You are right about the abundance of Youtube crap, I was sorta counting the hits and not the misses on that front. That being said, I think those crummy computer-generated videos are the bottom of the barrel. YT viewers prefer actual human narration or host presence and video engagement stats reflect that. Those crummy Chinese vids are never going to be *that* successful because what real human viewers want is a charismatic, entertaining host and some production value, not text-to-speech over a slideshow of images from Google. 

Things get trickier when it's real, traceable people involved. A competent & charismatic amateur who's good at making videos and getting people to watch them has a platform to disseminate all kinds of info, including pseudoscience. to combat junk science on a platform like YouTube, experts have to become Youtubers themselves, wading into the comment sections and posting videos themselves.
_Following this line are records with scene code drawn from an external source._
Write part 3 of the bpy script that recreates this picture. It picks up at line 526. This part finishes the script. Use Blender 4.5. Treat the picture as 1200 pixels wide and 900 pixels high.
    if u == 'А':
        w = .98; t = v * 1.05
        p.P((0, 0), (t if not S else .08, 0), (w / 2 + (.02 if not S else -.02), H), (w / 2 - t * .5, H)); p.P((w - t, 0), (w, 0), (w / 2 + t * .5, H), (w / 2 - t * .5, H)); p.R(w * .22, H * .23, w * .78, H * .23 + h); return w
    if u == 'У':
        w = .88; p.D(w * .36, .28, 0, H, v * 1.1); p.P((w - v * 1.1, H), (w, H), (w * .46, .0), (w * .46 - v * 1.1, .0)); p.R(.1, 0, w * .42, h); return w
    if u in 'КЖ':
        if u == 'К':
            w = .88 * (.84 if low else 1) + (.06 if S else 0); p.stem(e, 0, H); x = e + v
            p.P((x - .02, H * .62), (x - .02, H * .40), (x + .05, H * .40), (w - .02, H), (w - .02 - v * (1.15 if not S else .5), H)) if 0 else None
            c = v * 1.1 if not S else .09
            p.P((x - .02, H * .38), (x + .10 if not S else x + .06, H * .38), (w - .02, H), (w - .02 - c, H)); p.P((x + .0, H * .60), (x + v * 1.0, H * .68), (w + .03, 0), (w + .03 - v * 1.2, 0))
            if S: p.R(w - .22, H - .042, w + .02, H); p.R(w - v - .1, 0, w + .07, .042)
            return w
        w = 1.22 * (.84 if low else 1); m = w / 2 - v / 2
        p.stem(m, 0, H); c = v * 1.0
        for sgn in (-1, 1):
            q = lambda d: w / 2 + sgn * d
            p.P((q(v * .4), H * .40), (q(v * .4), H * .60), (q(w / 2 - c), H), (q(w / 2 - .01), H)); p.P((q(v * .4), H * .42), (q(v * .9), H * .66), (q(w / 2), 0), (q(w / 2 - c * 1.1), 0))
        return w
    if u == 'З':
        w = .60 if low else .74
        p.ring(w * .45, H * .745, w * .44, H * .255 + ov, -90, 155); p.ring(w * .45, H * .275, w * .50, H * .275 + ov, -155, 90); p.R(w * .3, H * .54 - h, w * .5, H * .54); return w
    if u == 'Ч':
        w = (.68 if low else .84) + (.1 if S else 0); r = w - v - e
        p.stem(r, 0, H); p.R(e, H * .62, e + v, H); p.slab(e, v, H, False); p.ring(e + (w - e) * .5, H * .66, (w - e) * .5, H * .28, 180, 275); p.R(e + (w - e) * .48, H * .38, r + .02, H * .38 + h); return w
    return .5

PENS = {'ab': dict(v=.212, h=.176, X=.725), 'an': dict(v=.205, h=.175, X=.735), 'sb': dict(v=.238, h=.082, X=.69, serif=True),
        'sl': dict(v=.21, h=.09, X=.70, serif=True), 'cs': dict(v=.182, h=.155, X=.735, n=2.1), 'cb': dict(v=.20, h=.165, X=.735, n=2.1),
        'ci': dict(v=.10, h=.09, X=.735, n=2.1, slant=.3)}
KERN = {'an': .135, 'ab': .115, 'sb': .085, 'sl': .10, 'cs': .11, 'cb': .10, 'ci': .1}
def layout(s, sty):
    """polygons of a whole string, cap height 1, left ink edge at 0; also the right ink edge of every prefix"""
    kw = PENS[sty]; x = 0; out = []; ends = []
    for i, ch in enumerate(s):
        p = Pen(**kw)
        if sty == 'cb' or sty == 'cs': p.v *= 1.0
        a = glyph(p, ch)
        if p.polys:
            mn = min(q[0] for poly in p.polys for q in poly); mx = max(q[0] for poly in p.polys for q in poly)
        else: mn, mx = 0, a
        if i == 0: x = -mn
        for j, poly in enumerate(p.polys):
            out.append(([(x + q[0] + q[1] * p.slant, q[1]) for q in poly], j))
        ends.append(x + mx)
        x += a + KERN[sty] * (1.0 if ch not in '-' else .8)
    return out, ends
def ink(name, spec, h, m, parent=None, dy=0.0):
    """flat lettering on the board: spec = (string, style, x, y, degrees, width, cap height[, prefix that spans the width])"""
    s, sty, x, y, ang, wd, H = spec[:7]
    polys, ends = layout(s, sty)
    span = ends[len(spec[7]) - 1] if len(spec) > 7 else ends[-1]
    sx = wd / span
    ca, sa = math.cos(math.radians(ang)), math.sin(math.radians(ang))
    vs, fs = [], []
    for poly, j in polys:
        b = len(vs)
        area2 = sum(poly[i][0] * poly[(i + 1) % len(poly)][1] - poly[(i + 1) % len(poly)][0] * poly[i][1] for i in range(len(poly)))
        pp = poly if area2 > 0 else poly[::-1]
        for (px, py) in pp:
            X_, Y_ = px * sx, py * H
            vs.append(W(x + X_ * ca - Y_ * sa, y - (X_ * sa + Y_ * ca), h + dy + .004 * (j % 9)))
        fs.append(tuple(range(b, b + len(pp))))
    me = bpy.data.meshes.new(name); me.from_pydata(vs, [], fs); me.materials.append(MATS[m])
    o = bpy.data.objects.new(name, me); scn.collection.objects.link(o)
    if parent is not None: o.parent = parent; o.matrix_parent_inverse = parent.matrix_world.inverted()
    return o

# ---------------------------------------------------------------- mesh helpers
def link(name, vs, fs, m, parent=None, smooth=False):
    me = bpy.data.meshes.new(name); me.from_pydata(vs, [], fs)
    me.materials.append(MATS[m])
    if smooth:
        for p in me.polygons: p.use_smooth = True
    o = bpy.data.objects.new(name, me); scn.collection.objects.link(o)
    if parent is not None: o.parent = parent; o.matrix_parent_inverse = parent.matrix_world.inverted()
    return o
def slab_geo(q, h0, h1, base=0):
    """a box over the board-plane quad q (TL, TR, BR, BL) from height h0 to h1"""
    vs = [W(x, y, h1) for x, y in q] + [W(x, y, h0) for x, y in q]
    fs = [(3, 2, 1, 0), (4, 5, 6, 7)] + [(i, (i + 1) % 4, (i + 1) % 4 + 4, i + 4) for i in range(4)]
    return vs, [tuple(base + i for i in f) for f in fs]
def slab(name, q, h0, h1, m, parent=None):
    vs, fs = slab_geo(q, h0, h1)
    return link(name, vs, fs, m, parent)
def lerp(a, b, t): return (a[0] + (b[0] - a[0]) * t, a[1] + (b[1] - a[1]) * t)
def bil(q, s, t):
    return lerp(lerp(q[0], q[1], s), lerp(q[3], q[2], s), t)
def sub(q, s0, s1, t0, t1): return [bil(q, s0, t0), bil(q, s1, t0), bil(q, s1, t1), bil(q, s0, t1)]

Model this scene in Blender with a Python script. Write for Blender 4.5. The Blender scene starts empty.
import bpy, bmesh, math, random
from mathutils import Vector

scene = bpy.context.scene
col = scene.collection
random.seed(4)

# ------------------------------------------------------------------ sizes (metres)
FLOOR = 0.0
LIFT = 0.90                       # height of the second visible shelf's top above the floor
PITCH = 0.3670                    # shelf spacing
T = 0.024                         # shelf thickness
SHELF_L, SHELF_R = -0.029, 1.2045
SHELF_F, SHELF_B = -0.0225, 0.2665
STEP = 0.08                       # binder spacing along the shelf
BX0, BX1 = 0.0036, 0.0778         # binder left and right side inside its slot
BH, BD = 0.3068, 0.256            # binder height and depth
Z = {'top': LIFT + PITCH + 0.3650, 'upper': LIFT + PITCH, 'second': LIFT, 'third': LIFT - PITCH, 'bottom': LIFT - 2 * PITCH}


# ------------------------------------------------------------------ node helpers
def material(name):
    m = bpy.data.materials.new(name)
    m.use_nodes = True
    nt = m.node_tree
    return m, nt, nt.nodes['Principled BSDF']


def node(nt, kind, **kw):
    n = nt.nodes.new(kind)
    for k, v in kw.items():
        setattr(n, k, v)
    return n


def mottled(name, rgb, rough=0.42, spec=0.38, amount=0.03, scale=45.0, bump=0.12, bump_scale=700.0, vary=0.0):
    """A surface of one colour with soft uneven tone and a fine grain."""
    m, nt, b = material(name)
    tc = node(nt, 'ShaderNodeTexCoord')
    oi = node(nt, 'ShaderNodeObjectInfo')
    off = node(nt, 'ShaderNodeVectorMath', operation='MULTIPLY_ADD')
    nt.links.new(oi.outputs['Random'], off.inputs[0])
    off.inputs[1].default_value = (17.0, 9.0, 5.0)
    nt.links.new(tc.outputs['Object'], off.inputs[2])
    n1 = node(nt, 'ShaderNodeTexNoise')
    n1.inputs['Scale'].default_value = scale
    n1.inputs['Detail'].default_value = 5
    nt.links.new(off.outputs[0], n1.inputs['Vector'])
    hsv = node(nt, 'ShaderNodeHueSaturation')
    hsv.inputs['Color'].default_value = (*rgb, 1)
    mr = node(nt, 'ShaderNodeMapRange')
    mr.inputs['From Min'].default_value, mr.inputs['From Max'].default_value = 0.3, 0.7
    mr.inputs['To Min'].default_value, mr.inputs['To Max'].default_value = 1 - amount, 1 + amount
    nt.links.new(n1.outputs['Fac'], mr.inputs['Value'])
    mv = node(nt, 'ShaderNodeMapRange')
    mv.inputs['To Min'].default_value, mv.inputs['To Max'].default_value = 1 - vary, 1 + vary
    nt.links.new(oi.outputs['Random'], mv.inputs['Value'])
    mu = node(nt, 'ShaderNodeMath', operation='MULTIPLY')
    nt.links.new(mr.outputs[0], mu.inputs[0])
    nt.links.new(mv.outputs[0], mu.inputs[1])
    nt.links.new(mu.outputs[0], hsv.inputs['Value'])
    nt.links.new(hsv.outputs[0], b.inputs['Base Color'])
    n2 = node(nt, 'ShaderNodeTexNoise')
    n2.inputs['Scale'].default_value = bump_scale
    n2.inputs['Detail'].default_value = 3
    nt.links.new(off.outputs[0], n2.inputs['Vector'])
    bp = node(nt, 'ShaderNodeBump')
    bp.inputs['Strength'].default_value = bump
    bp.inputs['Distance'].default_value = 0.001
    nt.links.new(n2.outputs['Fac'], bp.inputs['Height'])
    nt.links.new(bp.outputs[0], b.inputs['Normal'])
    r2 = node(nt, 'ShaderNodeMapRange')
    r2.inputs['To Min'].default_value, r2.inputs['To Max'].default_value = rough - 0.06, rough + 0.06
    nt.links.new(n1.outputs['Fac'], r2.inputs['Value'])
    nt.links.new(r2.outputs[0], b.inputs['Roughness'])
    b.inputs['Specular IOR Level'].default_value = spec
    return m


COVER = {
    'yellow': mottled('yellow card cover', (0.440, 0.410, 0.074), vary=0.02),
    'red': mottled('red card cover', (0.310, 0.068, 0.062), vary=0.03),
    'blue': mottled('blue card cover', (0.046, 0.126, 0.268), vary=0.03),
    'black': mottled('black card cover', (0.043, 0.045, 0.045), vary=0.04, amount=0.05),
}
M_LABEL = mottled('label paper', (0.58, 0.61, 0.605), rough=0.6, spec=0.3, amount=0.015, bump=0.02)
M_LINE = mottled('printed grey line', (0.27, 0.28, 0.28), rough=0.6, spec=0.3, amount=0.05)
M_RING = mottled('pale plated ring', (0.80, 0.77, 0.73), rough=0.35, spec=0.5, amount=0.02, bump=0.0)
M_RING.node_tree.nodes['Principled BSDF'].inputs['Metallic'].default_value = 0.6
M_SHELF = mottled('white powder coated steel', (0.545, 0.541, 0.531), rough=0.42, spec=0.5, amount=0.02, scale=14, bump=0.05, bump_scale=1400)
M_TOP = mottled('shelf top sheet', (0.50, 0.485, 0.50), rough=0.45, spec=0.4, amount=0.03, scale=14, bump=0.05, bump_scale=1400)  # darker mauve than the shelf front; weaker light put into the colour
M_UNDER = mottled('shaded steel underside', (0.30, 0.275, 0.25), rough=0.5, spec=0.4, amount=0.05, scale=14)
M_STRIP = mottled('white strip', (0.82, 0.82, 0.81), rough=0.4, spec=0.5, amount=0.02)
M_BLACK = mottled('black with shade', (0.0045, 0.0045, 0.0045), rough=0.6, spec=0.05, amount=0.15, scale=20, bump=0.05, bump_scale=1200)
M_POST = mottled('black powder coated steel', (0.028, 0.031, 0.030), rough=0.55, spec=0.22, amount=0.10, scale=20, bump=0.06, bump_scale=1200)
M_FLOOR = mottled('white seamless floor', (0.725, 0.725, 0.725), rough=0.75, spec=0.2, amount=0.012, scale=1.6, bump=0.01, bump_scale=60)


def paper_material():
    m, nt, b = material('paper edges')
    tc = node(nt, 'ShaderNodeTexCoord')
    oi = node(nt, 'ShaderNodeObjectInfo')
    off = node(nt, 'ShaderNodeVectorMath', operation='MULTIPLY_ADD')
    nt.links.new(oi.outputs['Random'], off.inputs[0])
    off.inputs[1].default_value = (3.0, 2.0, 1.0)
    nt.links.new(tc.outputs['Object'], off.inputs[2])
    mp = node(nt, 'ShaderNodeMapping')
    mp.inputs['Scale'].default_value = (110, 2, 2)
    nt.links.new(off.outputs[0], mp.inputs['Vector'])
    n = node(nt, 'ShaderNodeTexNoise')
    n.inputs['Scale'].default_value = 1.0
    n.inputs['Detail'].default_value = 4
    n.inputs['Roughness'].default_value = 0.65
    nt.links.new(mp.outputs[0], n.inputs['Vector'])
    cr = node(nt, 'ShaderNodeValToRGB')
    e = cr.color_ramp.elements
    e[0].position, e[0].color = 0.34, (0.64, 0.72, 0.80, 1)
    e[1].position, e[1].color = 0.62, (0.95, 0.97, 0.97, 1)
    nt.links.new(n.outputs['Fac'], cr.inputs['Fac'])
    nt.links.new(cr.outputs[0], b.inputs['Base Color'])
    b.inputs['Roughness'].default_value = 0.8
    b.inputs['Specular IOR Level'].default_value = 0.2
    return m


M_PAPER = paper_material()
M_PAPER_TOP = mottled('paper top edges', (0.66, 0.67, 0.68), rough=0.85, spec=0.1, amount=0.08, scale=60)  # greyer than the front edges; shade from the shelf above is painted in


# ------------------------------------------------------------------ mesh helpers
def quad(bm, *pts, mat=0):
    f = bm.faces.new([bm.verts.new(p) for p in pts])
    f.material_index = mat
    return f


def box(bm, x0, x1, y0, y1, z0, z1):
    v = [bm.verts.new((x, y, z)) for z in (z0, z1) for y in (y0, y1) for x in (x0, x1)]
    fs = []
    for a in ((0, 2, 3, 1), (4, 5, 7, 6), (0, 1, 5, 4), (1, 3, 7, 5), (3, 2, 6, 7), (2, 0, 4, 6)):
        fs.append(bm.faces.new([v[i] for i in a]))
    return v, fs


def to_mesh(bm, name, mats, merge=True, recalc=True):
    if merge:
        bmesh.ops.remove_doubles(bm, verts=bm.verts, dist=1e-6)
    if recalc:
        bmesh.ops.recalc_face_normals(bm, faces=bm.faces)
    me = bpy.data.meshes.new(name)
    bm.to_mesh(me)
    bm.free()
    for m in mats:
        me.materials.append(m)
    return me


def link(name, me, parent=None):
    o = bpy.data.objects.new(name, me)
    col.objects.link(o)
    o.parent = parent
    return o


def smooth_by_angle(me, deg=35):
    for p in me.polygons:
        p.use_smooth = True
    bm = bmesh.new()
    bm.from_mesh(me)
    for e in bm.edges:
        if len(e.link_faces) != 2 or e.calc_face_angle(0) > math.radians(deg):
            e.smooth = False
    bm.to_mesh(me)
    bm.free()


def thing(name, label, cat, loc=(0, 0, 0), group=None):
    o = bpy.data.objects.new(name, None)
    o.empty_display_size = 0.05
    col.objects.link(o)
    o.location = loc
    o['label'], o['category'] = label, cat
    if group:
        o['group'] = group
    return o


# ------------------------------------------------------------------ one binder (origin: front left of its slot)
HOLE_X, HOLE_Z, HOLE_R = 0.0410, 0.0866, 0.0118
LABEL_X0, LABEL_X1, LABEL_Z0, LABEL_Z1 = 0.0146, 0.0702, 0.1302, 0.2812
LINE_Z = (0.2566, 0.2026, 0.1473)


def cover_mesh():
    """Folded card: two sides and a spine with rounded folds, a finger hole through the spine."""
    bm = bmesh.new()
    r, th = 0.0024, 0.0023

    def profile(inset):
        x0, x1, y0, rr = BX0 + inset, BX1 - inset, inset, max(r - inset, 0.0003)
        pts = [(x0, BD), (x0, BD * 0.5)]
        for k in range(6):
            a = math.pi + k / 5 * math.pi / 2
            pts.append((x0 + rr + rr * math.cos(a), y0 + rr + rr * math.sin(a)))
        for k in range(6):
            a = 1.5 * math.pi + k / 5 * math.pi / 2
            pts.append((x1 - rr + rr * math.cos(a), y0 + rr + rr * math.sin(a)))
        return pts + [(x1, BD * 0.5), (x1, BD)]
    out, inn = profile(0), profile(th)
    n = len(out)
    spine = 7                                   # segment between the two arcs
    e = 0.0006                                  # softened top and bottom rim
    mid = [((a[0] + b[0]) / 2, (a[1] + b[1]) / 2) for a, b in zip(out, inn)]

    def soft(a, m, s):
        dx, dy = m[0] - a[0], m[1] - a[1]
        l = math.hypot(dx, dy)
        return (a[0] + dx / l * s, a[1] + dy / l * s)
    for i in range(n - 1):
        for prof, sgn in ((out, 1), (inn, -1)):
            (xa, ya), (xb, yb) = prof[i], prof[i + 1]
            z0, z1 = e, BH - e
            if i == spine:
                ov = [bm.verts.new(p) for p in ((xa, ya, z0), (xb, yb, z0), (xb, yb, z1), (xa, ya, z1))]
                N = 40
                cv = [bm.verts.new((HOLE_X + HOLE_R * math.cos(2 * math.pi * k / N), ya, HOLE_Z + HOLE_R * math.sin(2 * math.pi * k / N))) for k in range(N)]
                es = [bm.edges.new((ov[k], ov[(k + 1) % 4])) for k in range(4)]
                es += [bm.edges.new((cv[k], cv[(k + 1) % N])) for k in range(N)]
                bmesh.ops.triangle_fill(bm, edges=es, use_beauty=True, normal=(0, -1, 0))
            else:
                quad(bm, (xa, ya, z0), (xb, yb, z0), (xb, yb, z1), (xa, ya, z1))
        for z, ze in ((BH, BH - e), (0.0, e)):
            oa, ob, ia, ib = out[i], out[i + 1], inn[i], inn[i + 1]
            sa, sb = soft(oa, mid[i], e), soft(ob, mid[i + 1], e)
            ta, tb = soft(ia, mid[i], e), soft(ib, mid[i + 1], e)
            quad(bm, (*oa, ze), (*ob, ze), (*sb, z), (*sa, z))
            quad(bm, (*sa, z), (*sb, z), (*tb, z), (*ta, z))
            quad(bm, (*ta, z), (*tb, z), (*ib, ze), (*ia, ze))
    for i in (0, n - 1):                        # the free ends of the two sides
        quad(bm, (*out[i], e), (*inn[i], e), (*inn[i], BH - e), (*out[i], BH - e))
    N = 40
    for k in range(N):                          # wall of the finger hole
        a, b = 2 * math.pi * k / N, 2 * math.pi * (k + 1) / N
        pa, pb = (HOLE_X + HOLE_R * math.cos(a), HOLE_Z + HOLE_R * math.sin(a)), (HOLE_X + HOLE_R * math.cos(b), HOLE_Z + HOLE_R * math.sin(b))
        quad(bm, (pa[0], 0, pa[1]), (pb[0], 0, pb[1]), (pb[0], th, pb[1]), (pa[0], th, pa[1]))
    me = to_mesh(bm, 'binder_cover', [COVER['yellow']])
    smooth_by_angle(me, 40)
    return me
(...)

>(there are a lot of really crummy YouTube videos on prehistoric life out there that appear to come from China and to be narrated by computerized voices). If there is to be a successful revolt against this sort of thing from technical consultants, it will have to be across the board. 

Thomas Yazbeck


From: ron.orenstein@rogers.com <ron.orenstein@rogers.com>
Sent: Wednesday, July 22, 2020 2:31 PM
To: Gregory Paul <gsp1954@aol.com>; dinosaur-l@mymaillists.usc.edu <dinosaur-l@mymaillists.usc.edu>; dinosaur-l@usc.edu <dinosaur-l@usc.edu>; Yazbeck, Thomas <yazbeckt@msu.edu>
Subject: Re: [dinosaur] Doing Dinodocs in the 2020s & beyond (was Re: Prehistoric Road Trip,Tiny Teeth, Fearsome Beasts)
 
What Greg Paul is talking about is, alas, far from a problem of paleodocs alone. I have read quite a few comments by knowledgeable historians bewailing the state of so-called ‘historical’ documentaries on stations such as the History Channel, which appear to have abandoned actual scholarly research entirely for sensationalism and pseudoscience (including ‘ancient aliens’, etc). it doesn’t help when so-called historical dramas such as The Tudors present an utterly unrecognizable view of the time they are supposed to be portraying. 

The BBC generally does a much better job at this sort of thing, but the problem is widespread (there are a lot of really crummy YouTube videos on prehistoric life out there that appear to come from China and to be narrated by computerized voices). If there is to be a successful revolt against this sort of thing from technical consultants, it will have to be across the board.